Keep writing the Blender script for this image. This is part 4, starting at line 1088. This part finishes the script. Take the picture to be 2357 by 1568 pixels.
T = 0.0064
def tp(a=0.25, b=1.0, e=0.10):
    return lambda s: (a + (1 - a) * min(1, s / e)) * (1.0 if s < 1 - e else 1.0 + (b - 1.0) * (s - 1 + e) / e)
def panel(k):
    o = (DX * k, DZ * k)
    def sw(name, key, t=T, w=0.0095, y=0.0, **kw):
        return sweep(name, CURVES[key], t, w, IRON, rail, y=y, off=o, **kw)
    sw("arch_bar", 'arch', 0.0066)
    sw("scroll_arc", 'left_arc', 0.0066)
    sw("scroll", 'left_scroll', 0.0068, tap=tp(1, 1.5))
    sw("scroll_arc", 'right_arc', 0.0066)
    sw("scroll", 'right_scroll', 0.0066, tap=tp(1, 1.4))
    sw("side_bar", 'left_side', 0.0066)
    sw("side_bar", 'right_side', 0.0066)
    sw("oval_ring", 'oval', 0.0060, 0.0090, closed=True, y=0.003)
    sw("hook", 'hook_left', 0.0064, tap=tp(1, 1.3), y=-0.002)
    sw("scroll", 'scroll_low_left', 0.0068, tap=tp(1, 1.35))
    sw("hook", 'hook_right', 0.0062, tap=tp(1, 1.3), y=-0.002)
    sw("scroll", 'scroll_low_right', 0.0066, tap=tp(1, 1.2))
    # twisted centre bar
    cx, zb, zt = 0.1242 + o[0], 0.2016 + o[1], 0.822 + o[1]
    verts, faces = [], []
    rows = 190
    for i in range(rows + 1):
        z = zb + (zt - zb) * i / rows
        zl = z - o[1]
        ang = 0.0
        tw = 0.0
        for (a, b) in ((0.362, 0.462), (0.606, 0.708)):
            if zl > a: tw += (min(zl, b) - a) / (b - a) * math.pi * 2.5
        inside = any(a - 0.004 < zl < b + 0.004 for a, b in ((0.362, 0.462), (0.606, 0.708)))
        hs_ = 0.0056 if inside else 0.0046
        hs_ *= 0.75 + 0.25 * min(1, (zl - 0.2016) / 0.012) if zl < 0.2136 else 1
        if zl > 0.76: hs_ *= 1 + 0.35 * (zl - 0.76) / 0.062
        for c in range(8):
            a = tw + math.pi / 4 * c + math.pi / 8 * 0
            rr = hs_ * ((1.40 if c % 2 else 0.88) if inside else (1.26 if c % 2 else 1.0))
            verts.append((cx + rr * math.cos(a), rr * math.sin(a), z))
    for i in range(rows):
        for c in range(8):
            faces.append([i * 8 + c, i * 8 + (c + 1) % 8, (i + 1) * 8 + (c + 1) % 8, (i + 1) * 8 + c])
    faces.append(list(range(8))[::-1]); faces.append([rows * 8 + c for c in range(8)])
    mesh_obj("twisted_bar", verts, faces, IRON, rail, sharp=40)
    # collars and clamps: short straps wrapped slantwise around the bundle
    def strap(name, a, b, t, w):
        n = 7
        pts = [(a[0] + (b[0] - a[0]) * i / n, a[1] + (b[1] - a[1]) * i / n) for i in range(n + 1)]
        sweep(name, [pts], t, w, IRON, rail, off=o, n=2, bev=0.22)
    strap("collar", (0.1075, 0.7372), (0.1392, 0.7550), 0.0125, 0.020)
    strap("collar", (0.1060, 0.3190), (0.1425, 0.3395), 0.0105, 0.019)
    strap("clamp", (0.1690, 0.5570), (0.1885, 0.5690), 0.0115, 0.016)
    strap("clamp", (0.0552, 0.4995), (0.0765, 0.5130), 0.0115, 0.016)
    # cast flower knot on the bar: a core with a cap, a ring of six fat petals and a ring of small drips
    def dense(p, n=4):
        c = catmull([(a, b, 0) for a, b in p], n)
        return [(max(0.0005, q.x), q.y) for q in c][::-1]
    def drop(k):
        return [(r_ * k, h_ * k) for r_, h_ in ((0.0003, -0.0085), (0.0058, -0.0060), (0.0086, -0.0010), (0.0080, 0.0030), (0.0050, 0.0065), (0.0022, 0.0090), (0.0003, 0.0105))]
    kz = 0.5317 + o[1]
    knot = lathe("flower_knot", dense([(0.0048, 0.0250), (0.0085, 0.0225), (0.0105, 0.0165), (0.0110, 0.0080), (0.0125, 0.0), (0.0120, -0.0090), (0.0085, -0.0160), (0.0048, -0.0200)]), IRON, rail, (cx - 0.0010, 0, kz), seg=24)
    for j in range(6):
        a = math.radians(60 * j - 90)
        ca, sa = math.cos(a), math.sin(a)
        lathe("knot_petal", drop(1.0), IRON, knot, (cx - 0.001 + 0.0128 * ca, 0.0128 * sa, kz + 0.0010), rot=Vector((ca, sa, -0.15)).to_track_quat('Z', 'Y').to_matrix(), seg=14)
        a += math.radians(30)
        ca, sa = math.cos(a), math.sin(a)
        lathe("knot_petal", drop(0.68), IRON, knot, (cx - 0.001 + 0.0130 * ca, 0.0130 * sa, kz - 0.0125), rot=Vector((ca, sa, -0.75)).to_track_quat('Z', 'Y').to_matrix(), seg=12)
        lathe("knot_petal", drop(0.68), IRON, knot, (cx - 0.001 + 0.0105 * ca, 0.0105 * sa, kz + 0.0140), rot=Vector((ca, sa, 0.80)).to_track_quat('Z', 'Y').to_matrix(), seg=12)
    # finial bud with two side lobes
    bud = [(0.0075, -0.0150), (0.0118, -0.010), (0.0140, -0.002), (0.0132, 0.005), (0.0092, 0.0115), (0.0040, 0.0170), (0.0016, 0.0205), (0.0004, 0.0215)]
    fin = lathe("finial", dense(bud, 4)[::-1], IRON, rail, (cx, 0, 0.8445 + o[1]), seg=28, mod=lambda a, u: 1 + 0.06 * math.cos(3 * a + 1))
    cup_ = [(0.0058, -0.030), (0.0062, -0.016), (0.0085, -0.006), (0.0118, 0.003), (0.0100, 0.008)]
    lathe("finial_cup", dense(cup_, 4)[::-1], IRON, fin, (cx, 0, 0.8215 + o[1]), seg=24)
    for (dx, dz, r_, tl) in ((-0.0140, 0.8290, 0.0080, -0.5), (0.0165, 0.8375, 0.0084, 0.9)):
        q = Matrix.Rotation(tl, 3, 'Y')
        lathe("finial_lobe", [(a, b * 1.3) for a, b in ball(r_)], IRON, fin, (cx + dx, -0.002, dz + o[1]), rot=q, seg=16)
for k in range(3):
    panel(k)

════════

- TASK INSTRUCTIONS: Take the data above and return it exactly.

- RESULT FOR THIS EXERCISE:
Keep writing the Blender script for this image. This is part 4, starting at line 1088. This part finishes the script. Take the picture to be 2357 by 1568 pixels.
T = 0.0064
def tp(a=0.25, b=1.0, e=0.10):
    return lambda s: (a + (1 - a) * min(1, s / e)) * (1.0 if s < 1 - e else 1.0 + (b - 1.0) * (s - 1 + e) / e)
def panel(k):
    o = (DX * k, DZ * k)
    def sw(name, key, t=T, w=0.0095, y=0.0, **kw):
        return sweep(name, CURVES[key], t, w, IRON, rail, y=y, off=o, **kw)
    sw("arch_bar", 'arch', 0.0066)
    sw("scroll_arc", 'left_arc', 0.0066)
    sw("scroll", 'left_scroll', 0.0068, tap=tp(1, 1.5))
    sw("scroll_arc", 'right_arc', 0.0066)
    sw("scroll", 'right_scroll', 0.0066, tap=tp(1, 1.4))
    sw("side_bar", 'left_side', 0.0066)
    sw("side_bar", 'right_side', 0.0066)
    sw("oval_ring", 'oval', 0.0060, 0.0090, closed=True, y=0.003)
    sw("hook", 'hook_left', 0.0064, tap=tp(1, 1.3), y=-0.002)
    sw("scroll", 'scroll_low_left', 0.0068, tap=tp(1, 1.35))
    sw("hook", 'hook_right', 0.0062, tap=tp(1, 1.3), y=-0.002)
    sw("scroll", 'scroll_low_right', 0.0066, tap=tp(1, 1.2))
    # twisted centre bar
    cx, zb, zt = 0.1242 + o[0], 0.2016 + o[1], 0.822 + o[1]
    verts, faces = [], []
    rows = 190
    for i in range(rows + 1):
        z = zb + (zt - zb) * i / rows
        zl = z - o[1]
        ang = 0.0
        tw = 0.0
        for (a, b) in ((0.362, 0.462), (0.606, 0.708)):
            if zl > a: tw += (min(zl, b) - a) / (b - a) * math.pi * 2.5
        inside = any(a - 0.004 < zl < b + 0.004 for a, b in ((0.362, 0.462), (0.606, 0.708)))
        hs_ = 0.0056 if inside else 0.0046
        hs_ *= 0.75 + 0.25 * min(1, (zl - 0.2016) / 0.012) if zl < 0.2136 else 1
        if zl > 0.76: hs_ *= 1 + 0.35 * (zl - 0.76) / 0.062
        for c in range(8):
            a = tw + math.pi / 4 * c + math.pi / 8 * 0
            rr = hs_ * ((1.40 if c % 2 else 0.88) if inside else (1.26 if c % 2 else 1.0))
            verts.append((cx + rr * math.cos(a), rr * math.sin(a), z))
    for i in range(rows):
        for c in range(8):
            faces.append([i * 8 + c, i * 8 + (c + 1) % 8, (i + 1) * 8 + (c + 1) % 8, (i + 1) * 8 + c])
    faces.append(list(range(8))[::-1]); faces.append([rows * 8 + c for c in range(8)])
    mesh_obj("twisted_bar", verts, faces, IRON, rail, sharp=40)
    # collars and clamps: short straps wrapped slantwise around the bundle
    def strap(name, a, b, t, w):
        n = 7
        pts = [(a[0] + (b[0] - a[0]) * i / n, a[1] + (b[1] - a[1]) * i / n) for i in range(n + 1)]
        sweep(name, [pts], t, w, IRON, rail, off=o, n=2, bev=0.22)
    strap("collar", (0.1075, 0.7372), (0.1392, 0.7550), 0.0125, 0.020)
    strap("collar", (0.1060, 0.3190), (0.1425, 0.3395), 0.0105, 0.019)
    strap("clamp", (0.1690, 0.5570), (0.1885, 0.5690), 0.0115, 0.016)
    strap("clamp", (0.0552, 0.4995), (0.0765, 0.5130), 0.0115, 0.016)
    # cast flower knot on the bar: a core with a cap, a ring of six fat petals and a ring of small drips
    def dense(p, n=4):
        c = catmull([(a, b, 0) for a, b in p], n)
        return [(max(0.0005, q.x), q.y) for q in c][::-1]
    def drop(k):
        return [(r_ * k, h_ * k) for r_, h_ in ((0.0003, -0.0085), (0.0058, -0.0060), (0.0086, -0.0010), (0.0080, 0.0030), (0.0050, 0.0065), (0.0022, 0.0090), (0.0003, 0.0105))]
    kz = 0.5317 + o[1]
    knot = lathe("flower_knot", dense([(0.0048, 0.0250), (0.0085, 0.0225), (0.0105, 0.0165), (0.0110, 0.0080), (0.0125, 0.0), (0.0120, -0.0090), (0.0085, -0.0160), (0.0048, -0.0200)]), IRON, rail, (cx - 0.0010, 0, kz), seg=24)
    for j in range(6):
        a = math.radians(60 * j - 90)
        ca, sa = math.cos(a), math.sin(a)
        lathe("knot_petal", drop(1.0), IRON, knot, (cx - 0.001 + 0.0128 * ca, 0.0128 * sa, kz + 0.0010), rot=Vector((ca, sa, -0.15)).to_track_quat('Z', 'Y').to_matrix(), seg=14)
        a += math.radians(30)
        ca, sa = math.cos(a), math.sin(a)
        lathe("knot_petal", drop(0.68), IRON, knot, (cx - 0.001 + 0.0130 * ca, 0.0130 * sa, kz - 0.0125), rot=Vector((ca, sa, -0.75)).to_track_quat('Z', 'Y').to_matrix(), seg=12)
        lathe("knot_petal", drop(0.68), IRON, knot, (cx - 0.001 + 0.0105 * ca, 0.0105 * sa, kz + 0.0140), rot=Vector((ca, sa, 0.80)).to_track_quat('Z', 'Y').to_matrix(), seg=12)
    # finial bud with two side lobes
    bud = [(0.0075, -0.0150), (0.0118, -0.010), (0.0140, -0.002), (0.0132, 0.005), (0.0092, 0.0115), (0.0040, 0.0170), (0.0016, 0.0205), (0.0004, 0.0215)]
    fin = lathe("finial", dense(bud, 4)[::-1], IRON, rail, (cx, 0, 0.8445 + o[1]), seg=28, mod=lambda a, u: 1 + 0.06 * math.cos(3 * a + 1))
    cup_ = [(0.0058, -0.030), (0.0062, -0.016), (0.0085, -0.006), (0.0118, 0.003), (0.0100, 0.008)]
    lathe("finial_cup", dense(cup_, 4)[::-1], IRON, fin, (cx, 0, 0.8215 + o[1]), seg=24)
    for (dx, dz, r_, tl) in ((-0.0140, 0.8290, 0.0080, -0.5), (0.0165, 0.8375, 0.0084, 0.9)):
        q = Matrix.Rotation(tl, 3, 'Y')
        lathe("finial_lobe", [(a, b * 1.3) for a, b in ball(r_)], IRON, fin, (cx + dx, -0.002, dz + o[1]), rot=q, seg=16)
for k in range(3):
    panel(k)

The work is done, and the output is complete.